# Provided material:
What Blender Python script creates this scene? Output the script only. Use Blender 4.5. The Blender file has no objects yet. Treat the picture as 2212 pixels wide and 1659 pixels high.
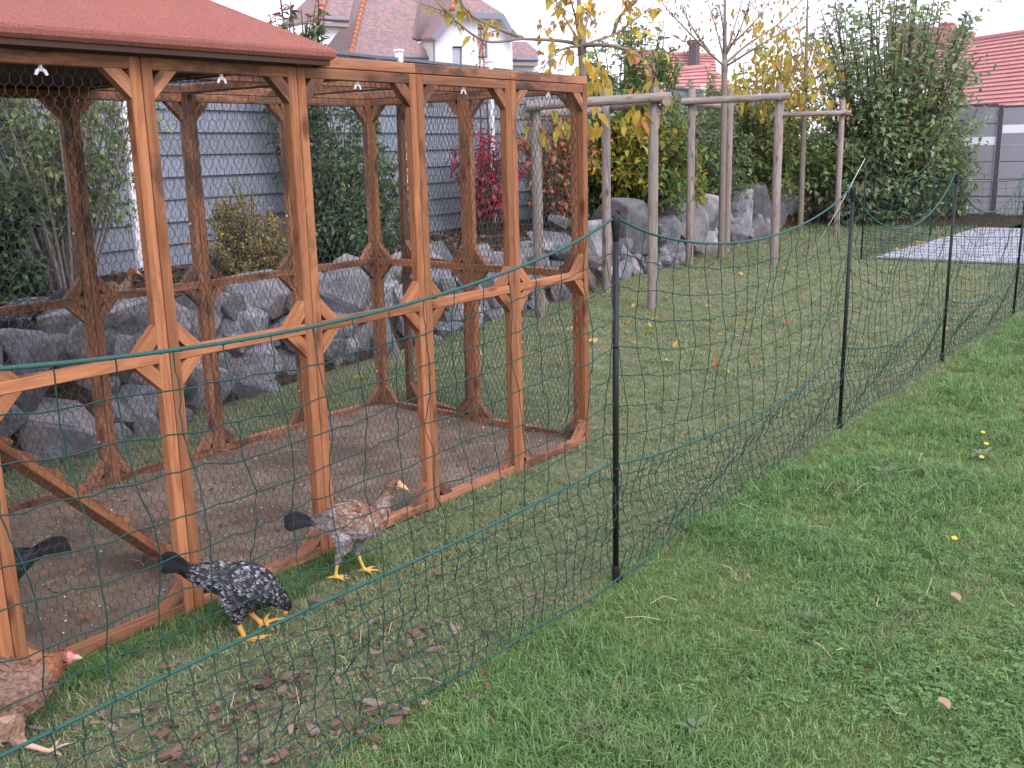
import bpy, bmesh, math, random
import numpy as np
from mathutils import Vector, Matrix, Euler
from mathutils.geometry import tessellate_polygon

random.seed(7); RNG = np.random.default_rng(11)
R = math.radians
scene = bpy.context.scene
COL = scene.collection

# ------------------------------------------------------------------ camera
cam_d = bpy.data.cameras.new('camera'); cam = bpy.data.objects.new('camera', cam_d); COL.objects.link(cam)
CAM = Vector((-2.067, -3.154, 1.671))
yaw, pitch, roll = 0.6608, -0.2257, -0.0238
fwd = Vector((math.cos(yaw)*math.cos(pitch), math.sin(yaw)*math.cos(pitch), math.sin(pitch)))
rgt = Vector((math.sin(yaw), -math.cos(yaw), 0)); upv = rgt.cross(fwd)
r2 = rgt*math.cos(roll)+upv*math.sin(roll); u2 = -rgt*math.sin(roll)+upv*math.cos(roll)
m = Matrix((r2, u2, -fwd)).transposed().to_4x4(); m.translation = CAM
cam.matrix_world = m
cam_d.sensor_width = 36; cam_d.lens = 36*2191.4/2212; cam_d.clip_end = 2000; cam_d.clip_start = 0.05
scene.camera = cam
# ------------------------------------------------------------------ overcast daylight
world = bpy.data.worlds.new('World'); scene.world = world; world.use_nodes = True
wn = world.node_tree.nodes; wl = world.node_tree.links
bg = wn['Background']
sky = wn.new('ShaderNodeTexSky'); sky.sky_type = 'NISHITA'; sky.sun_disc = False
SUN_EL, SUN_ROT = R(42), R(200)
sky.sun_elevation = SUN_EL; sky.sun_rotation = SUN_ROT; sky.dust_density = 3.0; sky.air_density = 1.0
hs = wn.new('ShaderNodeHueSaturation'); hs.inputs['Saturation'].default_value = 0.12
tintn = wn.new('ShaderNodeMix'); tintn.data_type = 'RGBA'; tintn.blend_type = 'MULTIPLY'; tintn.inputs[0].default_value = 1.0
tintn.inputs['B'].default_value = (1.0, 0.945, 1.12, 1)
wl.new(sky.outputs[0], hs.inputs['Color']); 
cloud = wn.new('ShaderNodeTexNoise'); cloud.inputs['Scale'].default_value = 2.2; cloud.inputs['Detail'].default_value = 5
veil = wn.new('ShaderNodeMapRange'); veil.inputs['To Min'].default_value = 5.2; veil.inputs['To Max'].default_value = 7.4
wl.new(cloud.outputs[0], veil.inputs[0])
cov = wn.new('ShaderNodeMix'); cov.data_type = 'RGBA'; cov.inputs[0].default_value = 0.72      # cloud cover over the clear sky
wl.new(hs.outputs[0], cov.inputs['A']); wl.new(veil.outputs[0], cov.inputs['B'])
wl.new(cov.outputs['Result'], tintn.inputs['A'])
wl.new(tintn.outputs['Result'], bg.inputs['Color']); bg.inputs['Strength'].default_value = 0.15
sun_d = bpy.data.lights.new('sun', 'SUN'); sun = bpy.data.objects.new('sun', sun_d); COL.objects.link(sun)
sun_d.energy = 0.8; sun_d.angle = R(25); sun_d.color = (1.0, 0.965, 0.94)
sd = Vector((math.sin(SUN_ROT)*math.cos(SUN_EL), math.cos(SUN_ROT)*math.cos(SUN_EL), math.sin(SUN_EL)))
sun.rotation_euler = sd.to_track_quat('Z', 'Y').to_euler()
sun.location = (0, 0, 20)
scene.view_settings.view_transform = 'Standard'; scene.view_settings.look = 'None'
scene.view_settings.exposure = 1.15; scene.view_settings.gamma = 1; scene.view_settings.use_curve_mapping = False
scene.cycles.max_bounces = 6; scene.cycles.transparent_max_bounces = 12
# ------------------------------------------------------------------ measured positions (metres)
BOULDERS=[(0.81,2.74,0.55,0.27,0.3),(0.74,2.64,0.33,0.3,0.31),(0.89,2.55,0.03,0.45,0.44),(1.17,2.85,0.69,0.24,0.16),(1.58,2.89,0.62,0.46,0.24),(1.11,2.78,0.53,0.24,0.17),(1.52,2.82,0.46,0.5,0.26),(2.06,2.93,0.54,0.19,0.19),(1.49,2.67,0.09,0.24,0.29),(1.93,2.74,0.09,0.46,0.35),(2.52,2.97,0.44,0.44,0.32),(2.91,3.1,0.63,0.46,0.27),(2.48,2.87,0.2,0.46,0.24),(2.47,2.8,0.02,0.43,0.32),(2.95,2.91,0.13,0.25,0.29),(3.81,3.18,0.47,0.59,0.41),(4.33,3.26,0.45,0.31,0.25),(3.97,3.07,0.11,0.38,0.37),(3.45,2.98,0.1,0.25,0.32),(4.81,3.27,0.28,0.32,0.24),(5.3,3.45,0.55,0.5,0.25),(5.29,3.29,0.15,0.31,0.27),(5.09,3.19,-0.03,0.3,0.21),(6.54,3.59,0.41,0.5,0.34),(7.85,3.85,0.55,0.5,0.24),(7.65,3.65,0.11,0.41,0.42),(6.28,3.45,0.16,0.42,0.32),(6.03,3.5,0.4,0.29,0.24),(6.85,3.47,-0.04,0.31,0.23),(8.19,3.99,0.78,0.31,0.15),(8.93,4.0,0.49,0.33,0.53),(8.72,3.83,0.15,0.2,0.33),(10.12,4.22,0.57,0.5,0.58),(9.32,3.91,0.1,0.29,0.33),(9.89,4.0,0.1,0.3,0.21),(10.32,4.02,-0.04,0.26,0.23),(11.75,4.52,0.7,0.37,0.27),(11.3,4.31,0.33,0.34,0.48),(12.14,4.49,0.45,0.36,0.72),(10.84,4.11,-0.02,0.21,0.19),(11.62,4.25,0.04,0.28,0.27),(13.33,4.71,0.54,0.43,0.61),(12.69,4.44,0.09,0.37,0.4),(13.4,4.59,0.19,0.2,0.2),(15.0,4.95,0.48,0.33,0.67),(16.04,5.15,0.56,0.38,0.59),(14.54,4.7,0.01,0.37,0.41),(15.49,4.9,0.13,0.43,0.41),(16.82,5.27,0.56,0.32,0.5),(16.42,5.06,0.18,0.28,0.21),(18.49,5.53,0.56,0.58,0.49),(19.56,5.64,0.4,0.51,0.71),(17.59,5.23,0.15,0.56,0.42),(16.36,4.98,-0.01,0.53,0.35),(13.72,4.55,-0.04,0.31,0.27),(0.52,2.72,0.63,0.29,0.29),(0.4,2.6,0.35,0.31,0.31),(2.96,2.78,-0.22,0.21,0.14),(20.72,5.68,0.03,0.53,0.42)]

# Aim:
Your copy of the data above should match it exactly, except that pictures are left out.

# Problem solution:
What Blender Python script creates this scene? Output the script only. Use Blender 4.5. The Blender file has no objects yet. Treat the picture as 2212 pixels wide and 1659 pixels high.
import bpy, bmesh, math, random
import numpy as np
from mathutils import Vector, Matrix, Euler
from mathutils.geometry import tessellate_polygon

random.seed(7); RNG = np.random.default_rng(11)
R = math.radians
scene = bpy.context.scene
COL = scene.collection

# ------------------------------------------------------------------ camera
cam_d = bpy.data.cameras.new('camera'); cam = bpy.data.objects.new('camera', cam_d); COL.objects.link(cam)
CAM = Vector((-2.067, -3.154, 1.671))
yaw, pitch, roll = 0.6608, -0.2257, -0.0238
fwd = Vector((math.cos(yaw)*math.cos(pitch), math.sin(yaw)*math.cos(pitch), math.sin(pitch)))
rgt = Vector((math.sin(yaw), -math.cos(yaw), 0)); upv = rgt.cross(fwd)
r2 = rgt*math.cos(roll)+upv*math.sin(roll); u2 = -rgt*math.sin(roll)+upv*math.cos(roll)
m = Matrix((r2, u2, -fwd)).transposed().to_4x4(); m.translation = CAM
cam.matrix_world = m
cam_d.sensor_width = 36; cam_d.lens = 36*2191.4/2212; cam_d.clip_end = 2000; cam_d.clip_start = 0.05
scene.camera = cam
# ------------------------------------------------------------------ overcast daylight
world = bpy.data.worlds.new('World'); scene.world = world; world.use_nodes = True
wn = world.node_tree.nodes; wl = world.node_tree.links
bg = wn['Background']
sky = wn.new('ShaderNodeTexSky'); sky.sky_type = 'NISHITA'; sky.sun_disc = False
SUN_EL, SUN_ROT = R(42), R(200)
sky.sun_elevation = SUN_EL; sky.sun_rotation = SUN_ROT; sky.dust_density = 3.0; sky.air_density = 1.0
hs = wn.new('ShaderNodeHueSaturation'); hs.inputs['Saturation'].default_value = 0.12
tintn = wn.new('ShaderNodeMix'); tintn.data_type = 'RGBA'; tintn.blend_type = 'MULTIPLY'; tintn.inputs[0].default_value = 1.0
tintn.inputs['B'].default_value = (1.0, 0.945, 1.12, 1)
wl.new(sky.outputs[0], hs.inputs['Color']); 
cloud = wn.new('ShaderNodeTexNoise'); cloud.inputs['Scale'].default_value = 2.2; cloud.inputs['Detail'].default_value = 5
veil = wn.new('ShaderNodeMapRange'); veil.inputs['To Min'].default_value = 5.2; veil.inputs['To Max'].default_value = 7.4
wl.new(cloud.outputs[0], veil.inputs[0])
cov = wn.new('ShaderNodeMix'); cov.data_type = 'RGBA'; cov.inputs[0].default_value = 0.72      # cloud cover over the clear sky
wl.new(hs.outputs[0], cov.inputs['A']); wl.new(veil.outputs[0], cov.inputs['B'])
wl.new(cov.outputs['Result'], tintn.inputs['A'])
wl.new(tintn.outputs['Result'], bg.inputs['Color']); bg.inputs['Strength'].default_value = 0.15
sun_d = bpy.data.lights.new('sun', 'SUN'); sun = bpy.data.objects.new('sun', sun_d); COL.objects.link(sun)
sun_d.energy = 0.8; sun_d.angle = R(25); sun_d.color = (1.0, 0.965, 0.94)
sd = Vector((math.sin(SUN_ROT)*math.cos(SUN_EL), math.cos(SUN_ROT)*math.cos(SUN_EL), math.sin(SUN_EL)))
sun.rotation_euler = sd.to_track_quat('Z', 'Y').to_euler()
sun.location = (0, 0, 20)
scene.view_settings.view_transform = 'Standard'; scene.view_settings.look = 'None'
scene.view_settings.exposure = 1.15; scene.view_settings.gamma = 1; scene.view_settings.use_curve_mapping = False
scene.cycles.max_bounces = 6; scene.cycles.transparent_max_bounces = 12
# ------------------------------------------------------------------ measured positions (metres)
BOULDERS=[(0.81,2.74,0.55,0.27,0.3),(0.74,2.64,0.33,0.3,0.31),(0.89,2.55,0.03,0.45,0.44),(1.17,2.85,0.69,0.24,0.16),(1.58,2.89,0.62,0.46,0.24),(1.11,2.78,0.53,0.24,0.17),(1.52,2.82,0.46,0.5,0.26),(2.06,2.93,0.54,0.19,0.19),(1.49,2.67,0.09,0.24,0.29),(1.93,2.74,0.09,0.46,0.35),(2.52,2.97,0.44,0.44,0.32),(2.91,3.1,0.63,0.46,0.27),(2.48,2.87,0.2,0.46,0.24),(2.47,2.8,0.02,0.43,0.32),(2.95,2.91,0.13,0.25,0.29),(3.81,3.18,0.47,0.59,0.41),(4.33,3.26,0.45,0.31,0.25),(3.97,3.07,0.11,0.38,0.37),(3.45,2.98,0.1,0.25,0.32),(4.81,3.27,0.28,0.32,0.24),(5.3,3.45,0.55,0.5,0.25),(5.29,3.29,0.15,0.31,0.27),(5.09,3.19,-0.03,0.3,0.21),(6.54,3.59,0.41,0.5,0.34),(7.85,3.85,0.55,0.5,0.24),(7.65,3.65,0.11,0.41,0.42),(6.28,3.45,0.16,0.42,0.32),(6.03,3.5,0.4,0.29,0.24),(6.85,3.47,-0.04,0.31,0.23),(8.19,3.99,0.78,0.31,0.15),(8.93,4.0,0.49,0.33,0.53),(8.72,3.83,0.15,0.2,0.33),(10.12,4.22,0.57,0.5,0.58),(9.32,3.91,0.1,0.29,0.33),(9.89,4.0,0.1,0.3,0.21),(10.32,4.02,-0.04,0.26,0.23),(11.75,4.52,0.7,0.37,0.27),(11.3,4.31,0.33,0.34,0.48),(12.14,4.49,0.45,0.36,0.72),(10.84,4.11,-0.02,0.21,0.19),(11.62,4.25,0.04,0.28,0.27),(13.33,4.71,0.54,0.43,0.61),(12.69,4.44,0.09,0.37,0.4),(13.4,4.59,0.19,0.2,0.2),(15.0,4.95,0.48,0.33,0.67),(16.04,5.15,0.56,0.38,0.59),(14.54,4.7,0.01,0.37,0.41),(15.49,4.9,0.13,0.43,0.41),(16.82,5.27,0.56,0.32,0.5),(16.42,5.06,0.18,0.28,0.21),(18.49,5.53,0.56,0.58,0.49),(19.56,5.64,0.4,0.51,0.71),(17.59,5.23,0.15,0.56,0.42),(16.36,4.98,-0.01,0.53,0.35),(13.72,4.55,-0.04,0.31,0.27),(0.52,2.72,0.63,0.29,0.29),(0.4,2.6,0.35,0.31,0.31),(2.96,2.78,-0.22,0.21,0.14),(20.72,5.68,0.03,0.53,0.42)]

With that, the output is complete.